RECORDED INFORMATION ->
____________
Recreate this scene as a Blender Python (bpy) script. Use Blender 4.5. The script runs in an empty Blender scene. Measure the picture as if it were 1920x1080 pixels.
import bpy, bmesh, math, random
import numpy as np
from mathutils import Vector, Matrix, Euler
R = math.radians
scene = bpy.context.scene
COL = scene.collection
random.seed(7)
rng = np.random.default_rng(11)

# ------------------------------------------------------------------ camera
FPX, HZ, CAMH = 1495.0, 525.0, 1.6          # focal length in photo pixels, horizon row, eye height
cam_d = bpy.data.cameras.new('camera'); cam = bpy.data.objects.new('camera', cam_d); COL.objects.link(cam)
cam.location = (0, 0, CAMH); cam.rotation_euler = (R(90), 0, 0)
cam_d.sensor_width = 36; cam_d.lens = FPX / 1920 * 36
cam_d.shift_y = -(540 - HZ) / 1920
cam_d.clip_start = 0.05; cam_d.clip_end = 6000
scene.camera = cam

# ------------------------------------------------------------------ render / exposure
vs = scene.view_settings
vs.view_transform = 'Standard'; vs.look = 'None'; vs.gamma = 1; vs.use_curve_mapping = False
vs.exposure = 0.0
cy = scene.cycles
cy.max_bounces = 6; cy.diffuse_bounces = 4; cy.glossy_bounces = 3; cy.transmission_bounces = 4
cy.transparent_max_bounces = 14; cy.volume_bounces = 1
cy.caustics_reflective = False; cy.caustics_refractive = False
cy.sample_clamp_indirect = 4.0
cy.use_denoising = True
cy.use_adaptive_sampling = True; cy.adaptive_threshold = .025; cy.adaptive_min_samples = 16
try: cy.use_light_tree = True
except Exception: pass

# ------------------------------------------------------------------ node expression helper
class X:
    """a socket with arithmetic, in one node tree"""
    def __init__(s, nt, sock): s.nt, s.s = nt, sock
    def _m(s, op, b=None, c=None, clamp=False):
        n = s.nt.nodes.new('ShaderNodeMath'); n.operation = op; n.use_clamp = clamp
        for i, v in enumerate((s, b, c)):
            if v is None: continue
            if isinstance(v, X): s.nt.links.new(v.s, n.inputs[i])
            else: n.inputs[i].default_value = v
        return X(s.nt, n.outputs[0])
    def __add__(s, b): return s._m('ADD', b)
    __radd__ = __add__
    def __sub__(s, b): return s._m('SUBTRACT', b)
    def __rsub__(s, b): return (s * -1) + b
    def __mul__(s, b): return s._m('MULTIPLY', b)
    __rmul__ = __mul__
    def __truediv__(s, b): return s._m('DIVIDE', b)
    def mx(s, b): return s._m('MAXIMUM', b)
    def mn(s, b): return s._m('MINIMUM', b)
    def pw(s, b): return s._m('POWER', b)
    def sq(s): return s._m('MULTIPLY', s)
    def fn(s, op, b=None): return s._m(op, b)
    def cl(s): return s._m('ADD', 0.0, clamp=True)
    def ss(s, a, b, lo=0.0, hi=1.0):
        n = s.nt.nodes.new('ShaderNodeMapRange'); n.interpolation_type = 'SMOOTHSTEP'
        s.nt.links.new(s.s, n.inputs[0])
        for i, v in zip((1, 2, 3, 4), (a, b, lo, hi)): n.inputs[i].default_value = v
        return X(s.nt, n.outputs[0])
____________
Please print exactly what appears from the first line of the data through the line with "except Exception: pass", including both of those lines and nothing past them.

Recreate this scene as a Blender Python (bpy) script. Use Blender 4.5. The script runs in an empty Blender scene. Measure the picture as if it were 1920x1080 pixels.
import bpy, bmesh, math, random
import numpy as np
from mathutils import Vector, Matrix, Euler
R = math.radians
scene = bpy.context.scene
COL = scene.collection
random.seed(7)
rng = np.random.default_rng(11)

# ------------------------------------------------------------------ camera
FPX, HZ, CAMH = 1495.0, 525.0, 1.6          # focal length in photo pixels, horizon row, eye height
cam_d = bpy.data.cameras.new('camera'); cam = bpy.data.objects.new('camera', cam_d); COL.objects.link(cam)
cam.location = (0, 0, CAMH); cam.rotation_euler = (R(90), 0, 0)
cam_d.sensor_width = 36; cam_d.lens = FPX / 1920 * 36
cam_d.shift_y = -(540 - HZ) / 1920
cam_d.clip_start = 0.05; cam_d.clip_end = 6000
scene.camera = cam

# ------------------------------------------------------------------ render / exposure
vs = scene.view_settings
vs.view_transform = 'Standard'; vs.look = 'None'; vs.gamma = 1; vs.use_curve_mapping = False
vs.exposure = 0.0
cy = scene.cycles
cy.max_bounces = 6; cy.diffuse_bounces = 4; cy.glossy_bounces = 3; cy.transmission_bounces = 4
cy.transparent_max_bounces = 14; cy.volume_bounces = 1
cy.caustics_reflective = False; cy.caustics_refractive = False
cy.sample_clamp_indirect = 4.0
cy.use_denoising = True
cy.use_adaptive_sampling = True; cy.adaptive_threshold = .025; cy.adaptive_min_samples = 16
try: cy.use_light_tree = True
except Exception: pass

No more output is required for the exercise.